Victoria Report – Traffic fines put to good use

Where that money goes once you've handed it over - making the best of a bad situation.

Let’s suppose you’re running late for an appointment and you’ve been caught speeding in a 30 km/h zone in Ashcroft.

You’re pulled over and a police officer hands you a fine for $196.

What a way to start your day!

But have you ever wondered what happens to the money you and thousands of other British Columbians pay to resolve traffic tickets?

You might be surprised to learn a portion of your fine comes back to B.C. communities twice a year in the form of a grant to fund policing initiatives and community safety projects.
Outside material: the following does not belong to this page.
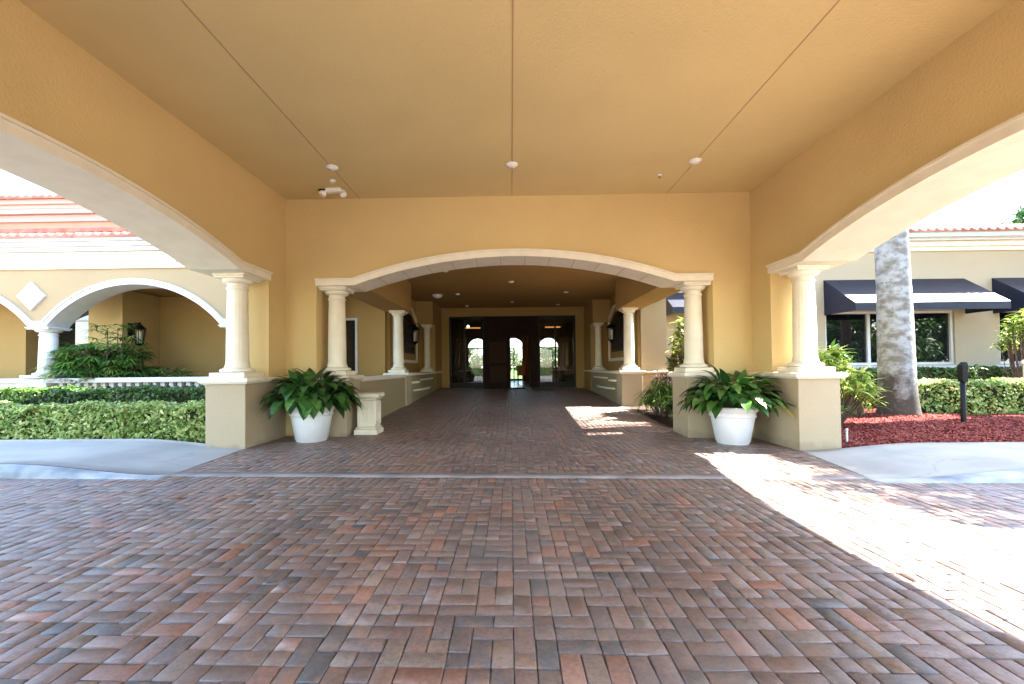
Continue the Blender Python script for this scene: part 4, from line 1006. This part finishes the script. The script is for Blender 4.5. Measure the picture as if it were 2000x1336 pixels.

There’s more. As communities with a population of less than 20,000, Ashcroft and Cache Creek also qualify for twice-yearly Small Community grants. Since March 2011, Ashcroft has received $2,101,105 in Small Community grants, including $277,925 just last month. Cache Creek has received 1,837,483 since 2011, including $248,064 last month.

These grant programs are great for local governments because they pay for municipal projects without affecting local taxes.

This is how they work:

· The Small Community grant program provides unconditional grants, meaning local governments can spend the funding according to their needs and priorities. The grants apply to communities with fewer than 20,000 people and are used for infrastructure, administration and services.

· Traffic Fine Revenue funding comes from ticket fines and court-imposed fines on violation tickets. The program returns 100 per cent of net traffic fine revenues to communities that are responsible for policing costs. Rural communities and municipalities with populations under 5,000 who do not pay directly for policing participate in the program through a reduction in the police tax.

There is a third grant program as well. Regional District grants are also applied twice a year and, like Small Community grants, are unconditional and can be spent however each regional district sees fit to assist with administration costs. The Thompson-Nicola Regional District received $95,707 from the program last month, and $721,411 since 2011.

Since 2009, the Traffic Fine Revenue, Small Community and Regional District grant programs have provided more than $792 million in funding to communities throughout B.C., to help pay for local projects.

Unlike other grants that go toward a specific purpose, these grants can be used at each community’s discretion on local projects that might otherwise go unfunded.

Our government understands there is no standard formula for addressing priority projects in individual communities. These programs allow decisions to be made locally to help pay for projects that build safer, stronger communities – without burdening local taxpayers.